Ryan McDaniel, winner of the Sculpture Center award and the Ann and Albert Albano award, debuted an installation titled “Anxiety,” consisting of several hundred lunch bags filled with his own breath. Once inside the small enclosed space, the piece resonates with the artist’s phobic title and the smell of crisp brown paper. We begin to feel the weight of Ryan’s breath pushing the edges of the brown paper bags as if they are about to burst in unified harmony. Post-modern/modern/minimalist works like this allow the imagination to spill into an adventurous state of the artist’s intention and create individual experiences with the art.

Fear and anxiety in respect to the artist’s place in pop-culture critique, themes noticeable throughout the exhibit, are apparent in other pieces such as Dan Shinkle’s “…And it Swallowed Me Up,” a photograph of a sculpture that encapsulates the viewer in a ceiling of jagged steel.
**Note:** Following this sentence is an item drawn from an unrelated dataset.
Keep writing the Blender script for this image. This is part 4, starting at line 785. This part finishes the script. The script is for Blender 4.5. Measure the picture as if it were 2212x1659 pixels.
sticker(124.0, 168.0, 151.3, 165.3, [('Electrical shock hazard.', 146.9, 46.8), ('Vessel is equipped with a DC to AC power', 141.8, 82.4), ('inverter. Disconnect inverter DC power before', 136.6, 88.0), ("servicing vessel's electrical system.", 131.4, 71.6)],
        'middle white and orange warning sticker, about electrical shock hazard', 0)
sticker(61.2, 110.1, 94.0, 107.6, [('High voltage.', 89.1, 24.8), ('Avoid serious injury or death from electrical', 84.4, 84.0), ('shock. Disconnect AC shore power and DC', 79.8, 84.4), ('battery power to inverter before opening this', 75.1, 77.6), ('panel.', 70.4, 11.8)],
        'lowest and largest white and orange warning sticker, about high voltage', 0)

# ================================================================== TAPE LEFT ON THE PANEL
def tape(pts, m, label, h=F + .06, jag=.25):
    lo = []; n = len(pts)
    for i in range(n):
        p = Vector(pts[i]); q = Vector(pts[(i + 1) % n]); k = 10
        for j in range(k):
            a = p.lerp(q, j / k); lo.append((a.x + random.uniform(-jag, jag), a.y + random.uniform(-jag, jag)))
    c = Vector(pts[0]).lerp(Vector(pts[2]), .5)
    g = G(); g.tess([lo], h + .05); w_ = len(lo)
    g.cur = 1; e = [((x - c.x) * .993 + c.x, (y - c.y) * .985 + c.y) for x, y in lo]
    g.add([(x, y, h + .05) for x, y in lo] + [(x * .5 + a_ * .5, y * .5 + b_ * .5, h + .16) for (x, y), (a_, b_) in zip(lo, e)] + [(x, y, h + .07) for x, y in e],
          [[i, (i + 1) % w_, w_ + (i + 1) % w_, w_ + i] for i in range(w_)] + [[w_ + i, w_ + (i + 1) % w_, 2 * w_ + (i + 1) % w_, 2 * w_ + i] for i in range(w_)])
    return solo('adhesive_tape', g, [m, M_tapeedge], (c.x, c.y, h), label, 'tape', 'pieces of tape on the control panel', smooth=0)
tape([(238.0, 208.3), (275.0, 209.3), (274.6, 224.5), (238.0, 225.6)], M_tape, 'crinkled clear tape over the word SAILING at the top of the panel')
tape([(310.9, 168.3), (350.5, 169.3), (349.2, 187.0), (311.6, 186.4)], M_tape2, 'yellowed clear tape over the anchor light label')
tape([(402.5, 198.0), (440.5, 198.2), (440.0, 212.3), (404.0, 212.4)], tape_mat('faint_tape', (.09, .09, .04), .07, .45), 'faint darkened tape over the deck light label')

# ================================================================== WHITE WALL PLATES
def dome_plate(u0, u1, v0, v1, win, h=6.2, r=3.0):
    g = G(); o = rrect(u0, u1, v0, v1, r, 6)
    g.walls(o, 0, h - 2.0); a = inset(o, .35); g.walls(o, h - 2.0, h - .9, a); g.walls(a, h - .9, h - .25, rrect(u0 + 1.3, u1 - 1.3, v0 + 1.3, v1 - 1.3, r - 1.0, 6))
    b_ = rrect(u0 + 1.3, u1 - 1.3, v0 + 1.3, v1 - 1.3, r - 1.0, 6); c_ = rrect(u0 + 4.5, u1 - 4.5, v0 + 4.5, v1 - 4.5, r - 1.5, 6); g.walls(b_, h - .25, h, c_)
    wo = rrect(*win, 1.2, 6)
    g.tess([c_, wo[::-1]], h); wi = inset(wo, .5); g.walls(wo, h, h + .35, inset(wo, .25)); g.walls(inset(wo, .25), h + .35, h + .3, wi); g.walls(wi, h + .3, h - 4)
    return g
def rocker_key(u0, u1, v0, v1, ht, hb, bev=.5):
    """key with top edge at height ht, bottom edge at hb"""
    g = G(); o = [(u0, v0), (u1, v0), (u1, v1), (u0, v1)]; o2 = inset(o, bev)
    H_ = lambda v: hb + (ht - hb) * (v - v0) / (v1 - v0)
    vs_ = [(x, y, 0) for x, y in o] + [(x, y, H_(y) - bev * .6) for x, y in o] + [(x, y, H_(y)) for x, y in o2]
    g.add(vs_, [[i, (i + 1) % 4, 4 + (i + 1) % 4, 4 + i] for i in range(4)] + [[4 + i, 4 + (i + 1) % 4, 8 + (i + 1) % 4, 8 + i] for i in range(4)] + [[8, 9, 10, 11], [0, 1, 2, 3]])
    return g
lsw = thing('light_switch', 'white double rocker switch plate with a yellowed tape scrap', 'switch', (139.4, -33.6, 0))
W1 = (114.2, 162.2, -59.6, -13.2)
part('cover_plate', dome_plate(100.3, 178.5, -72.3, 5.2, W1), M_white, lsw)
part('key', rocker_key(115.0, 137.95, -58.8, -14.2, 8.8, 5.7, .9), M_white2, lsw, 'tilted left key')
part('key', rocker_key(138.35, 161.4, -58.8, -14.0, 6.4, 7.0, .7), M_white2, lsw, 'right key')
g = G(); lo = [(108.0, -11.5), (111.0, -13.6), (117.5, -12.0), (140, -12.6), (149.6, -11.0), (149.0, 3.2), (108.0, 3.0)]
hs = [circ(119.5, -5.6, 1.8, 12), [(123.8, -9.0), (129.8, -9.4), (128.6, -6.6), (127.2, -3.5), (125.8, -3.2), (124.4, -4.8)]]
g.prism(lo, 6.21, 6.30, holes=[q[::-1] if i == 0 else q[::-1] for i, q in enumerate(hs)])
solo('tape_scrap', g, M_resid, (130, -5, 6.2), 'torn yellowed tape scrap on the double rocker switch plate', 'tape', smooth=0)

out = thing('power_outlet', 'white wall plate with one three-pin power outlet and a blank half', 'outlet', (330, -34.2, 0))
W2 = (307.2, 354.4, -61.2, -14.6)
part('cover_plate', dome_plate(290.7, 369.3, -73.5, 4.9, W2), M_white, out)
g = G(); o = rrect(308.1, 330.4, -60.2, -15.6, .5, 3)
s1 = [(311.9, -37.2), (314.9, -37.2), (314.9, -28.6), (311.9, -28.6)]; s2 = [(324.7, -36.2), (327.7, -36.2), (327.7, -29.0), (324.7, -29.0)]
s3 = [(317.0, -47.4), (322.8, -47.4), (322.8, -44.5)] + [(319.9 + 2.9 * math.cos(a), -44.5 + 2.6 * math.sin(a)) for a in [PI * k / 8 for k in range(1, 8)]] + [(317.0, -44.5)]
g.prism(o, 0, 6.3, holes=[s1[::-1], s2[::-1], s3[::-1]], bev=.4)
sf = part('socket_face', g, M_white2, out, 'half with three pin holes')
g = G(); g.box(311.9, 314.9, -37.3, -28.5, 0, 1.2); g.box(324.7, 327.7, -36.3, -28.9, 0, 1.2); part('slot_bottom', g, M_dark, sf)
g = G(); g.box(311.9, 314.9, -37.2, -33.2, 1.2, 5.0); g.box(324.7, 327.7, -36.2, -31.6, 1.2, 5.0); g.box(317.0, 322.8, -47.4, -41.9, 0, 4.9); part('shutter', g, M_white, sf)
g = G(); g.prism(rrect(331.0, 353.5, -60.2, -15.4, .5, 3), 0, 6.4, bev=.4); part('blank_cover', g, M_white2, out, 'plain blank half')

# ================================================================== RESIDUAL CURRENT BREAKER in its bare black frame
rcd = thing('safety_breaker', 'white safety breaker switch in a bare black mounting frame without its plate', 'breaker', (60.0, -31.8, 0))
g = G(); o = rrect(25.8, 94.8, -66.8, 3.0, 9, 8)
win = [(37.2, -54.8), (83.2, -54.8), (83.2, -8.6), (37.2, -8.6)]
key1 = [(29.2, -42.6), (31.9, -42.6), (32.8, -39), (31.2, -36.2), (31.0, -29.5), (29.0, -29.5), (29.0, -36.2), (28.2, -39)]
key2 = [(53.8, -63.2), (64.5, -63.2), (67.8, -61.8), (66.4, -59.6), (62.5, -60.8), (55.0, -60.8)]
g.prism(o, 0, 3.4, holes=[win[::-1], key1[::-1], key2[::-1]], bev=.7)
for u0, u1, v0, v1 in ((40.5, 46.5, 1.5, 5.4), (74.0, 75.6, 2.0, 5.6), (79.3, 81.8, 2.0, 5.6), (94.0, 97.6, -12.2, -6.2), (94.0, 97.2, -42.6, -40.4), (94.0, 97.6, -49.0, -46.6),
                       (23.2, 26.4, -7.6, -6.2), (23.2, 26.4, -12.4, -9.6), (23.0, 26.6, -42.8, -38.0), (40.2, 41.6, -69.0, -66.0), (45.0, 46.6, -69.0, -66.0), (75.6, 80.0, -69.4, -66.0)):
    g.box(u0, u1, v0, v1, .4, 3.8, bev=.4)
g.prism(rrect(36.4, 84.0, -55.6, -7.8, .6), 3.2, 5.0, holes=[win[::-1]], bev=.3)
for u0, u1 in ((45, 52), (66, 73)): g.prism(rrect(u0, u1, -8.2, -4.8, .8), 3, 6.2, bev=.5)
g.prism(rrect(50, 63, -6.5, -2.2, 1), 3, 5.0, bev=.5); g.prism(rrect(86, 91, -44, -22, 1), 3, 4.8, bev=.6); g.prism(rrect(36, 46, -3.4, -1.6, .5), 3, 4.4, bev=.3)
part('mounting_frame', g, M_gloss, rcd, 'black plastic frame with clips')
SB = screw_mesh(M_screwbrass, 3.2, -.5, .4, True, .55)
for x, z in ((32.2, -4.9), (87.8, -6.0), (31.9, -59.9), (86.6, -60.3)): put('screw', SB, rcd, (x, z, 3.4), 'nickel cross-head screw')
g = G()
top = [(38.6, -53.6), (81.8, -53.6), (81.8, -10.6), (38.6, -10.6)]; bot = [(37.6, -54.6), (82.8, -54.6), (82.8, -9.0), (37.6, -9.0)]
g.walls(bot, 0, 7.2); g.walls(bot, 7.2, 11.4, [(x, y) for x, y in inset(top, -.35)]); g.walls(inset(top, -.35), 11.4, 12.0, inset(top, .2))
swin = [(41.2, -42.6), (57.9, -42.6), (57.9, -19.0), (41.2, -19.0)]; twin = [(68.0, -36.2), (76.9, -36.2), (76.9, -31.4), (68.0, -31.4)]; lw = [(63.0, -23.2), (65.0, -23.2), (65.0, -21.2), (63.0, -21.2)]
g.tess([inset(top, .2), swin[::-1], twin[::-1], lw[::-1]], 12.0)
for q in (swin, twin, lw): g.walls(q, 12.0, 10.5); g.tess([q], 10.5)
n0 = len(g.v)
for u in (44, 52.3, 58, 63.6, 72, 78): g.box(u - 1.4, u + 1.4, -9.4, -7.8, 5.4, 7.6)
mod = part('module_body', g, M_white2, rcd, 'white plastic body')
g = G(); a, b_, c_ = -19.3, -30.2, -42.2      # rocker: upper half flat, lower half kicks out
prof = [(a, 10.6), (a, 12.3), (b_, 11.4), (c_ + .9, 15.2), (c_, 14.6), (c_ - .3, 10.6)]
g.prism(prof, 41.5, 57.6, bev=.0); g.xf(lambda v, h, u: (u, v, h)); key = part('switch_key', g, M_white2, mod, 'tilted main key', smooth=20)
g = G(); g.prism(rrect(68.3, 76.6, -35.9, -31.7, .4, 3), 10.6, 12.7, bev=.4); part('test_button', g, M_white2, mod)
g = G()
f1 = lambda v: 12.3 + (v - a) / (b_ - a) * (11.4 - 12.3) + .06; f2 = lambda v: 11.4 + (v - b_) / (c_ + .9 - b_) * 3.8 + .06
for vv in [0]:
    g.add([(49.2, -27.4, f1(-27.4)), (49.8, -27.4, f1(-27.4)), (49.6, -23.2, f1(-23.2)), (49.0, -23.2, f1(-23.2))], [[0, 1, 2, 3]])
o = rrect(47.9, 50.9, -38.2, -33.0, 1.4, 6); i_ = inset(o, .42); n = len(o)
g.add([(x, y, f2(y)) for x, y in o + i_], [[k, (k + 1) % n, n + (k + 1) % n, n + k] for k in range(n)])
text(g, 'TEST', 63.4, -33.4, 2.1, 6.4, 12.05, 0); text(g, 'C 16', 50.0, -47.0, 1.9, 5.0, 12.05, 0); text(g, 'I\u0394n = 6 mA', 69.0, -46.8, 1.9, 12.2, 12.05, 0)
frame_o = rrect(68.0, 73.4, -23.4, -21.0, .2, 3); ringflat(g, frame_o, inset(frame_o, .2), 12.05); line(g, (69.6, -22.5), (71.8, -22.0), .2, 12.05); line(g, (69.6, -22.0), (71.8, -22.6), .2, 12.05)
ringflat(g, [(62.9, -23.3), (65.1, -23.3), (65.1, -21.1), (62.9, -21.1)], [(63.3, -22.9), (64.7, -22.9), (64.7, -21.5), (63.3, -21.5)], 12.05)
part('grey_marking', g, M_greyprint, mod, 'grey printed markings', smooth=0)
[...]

Debbi Christensen’s “The Ballad of the Farmer in the Deli,” winner of the Museum of Contemporary Art award and the Cleveland prize, is a small book portraying the crisis of a farmer’s life in the country being stripped from him and his eventual arrival in the city as a diner cook. Christy Watterson’s “Containment,” a claustrophobic drawing of entrapment, and Andy Hunt’s “Icon I,” a mash-up of Madonna’s face through the dissection and displacement of the mouth, eyes, and lips, are other examples of the heavily manicured theme.

One final piece that grounds the exhibition and creates a conclusion in the midst of the chaotic and disruptive forces of social misery is Mia Manuela Ortega-Grey’s “To My Home,” a three-piece enamel set of pre-apocalyptic images that draw the viewer through a narrative of nuclear plants and refineries pouring steam into the sky. “To My Home,” though one of the first pieces presented in the show, creates a looming presence of destruction and doom with hope of a solution which stayed with viewers through the entire experience of the exhibition.

Media ranged from paint, pencil, enamel, and ceramics to installation, sculpture, and film. The opening reception provided a lush gathering of artists, collectors, funders, students, and faculty with music, food, and wine. Amid the hustle and bustle, student artists were on hand to explain their work and plan studio visits with interested clients.

The S.I.E. show will be open for a month, Monday through Saturday 10 a.m. to 5 p.m. and Friday until 9 p.m. Admission is free to the public.